Stable operation of memory becomes possible even at a write error rate of around 10-3, as write error rates of 10-10 to 10-15 necessary for practical use can be achieved if verification is carried out a few times after writing. However, the write speed is decreased by verification. Therefore, write error rates of 10-10 to 10-15 without using verification are necessary to operate memory at ultra-high speed. The results of computer simulations to investigate whether this is possible are shown in Fig. 3. The write error rate (WER) for thermal stability factor Δ was calculated by the computer simulations. The write error rate of 4×10-3 was obtained in this demonstration experiment, and this is in good agreement with the simulation result at Δ equal to 26 and magnetic damping constant equal to 0.1. Achieving the write error rate of less than 10-15 might be possible by reducing the magnetic damping constant (to less than 0.01) and improving the thermal stability factor Δ (over 50). MTJ elements with such a magnetic damping constant and thermal stability factor are certainly feasible if a recording layer material with more stable perpendicular magnetization is used and the element size is further miniaturized. In this way, the guidelines for realizing a write error rate necessary for practical application have been obtained.
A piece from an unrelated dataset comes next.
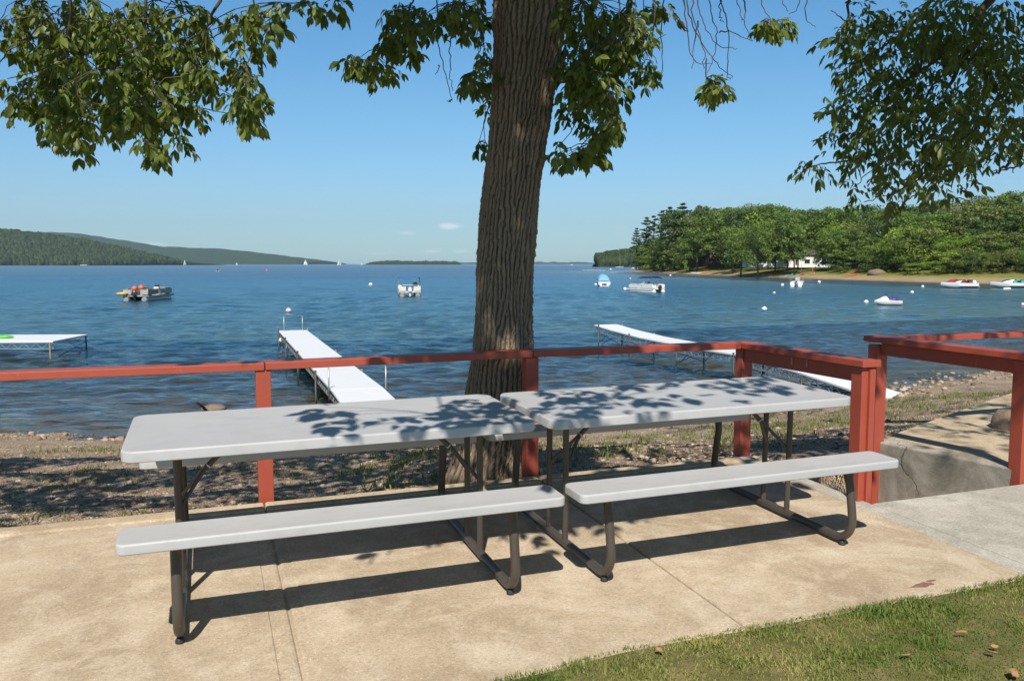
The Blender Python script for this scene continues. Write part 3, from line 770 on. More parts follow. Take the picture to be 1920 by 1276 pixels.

The research and development of voltage torque MRAM with ultra-low power consumption will be accelerated by the guidelines.

Figure
Figure 3: The write error rate dependence on thermal stability factor Δ

Future Plans

Based on the guidelines obtained through this research, AIST will develop perpendicular magnetization MTJ elements with low magnetic damping constant and high thermal stability factor Δ, and the precision of voltage writing will be advanced, aiming at realization of a practical application-level write error rate without using verification.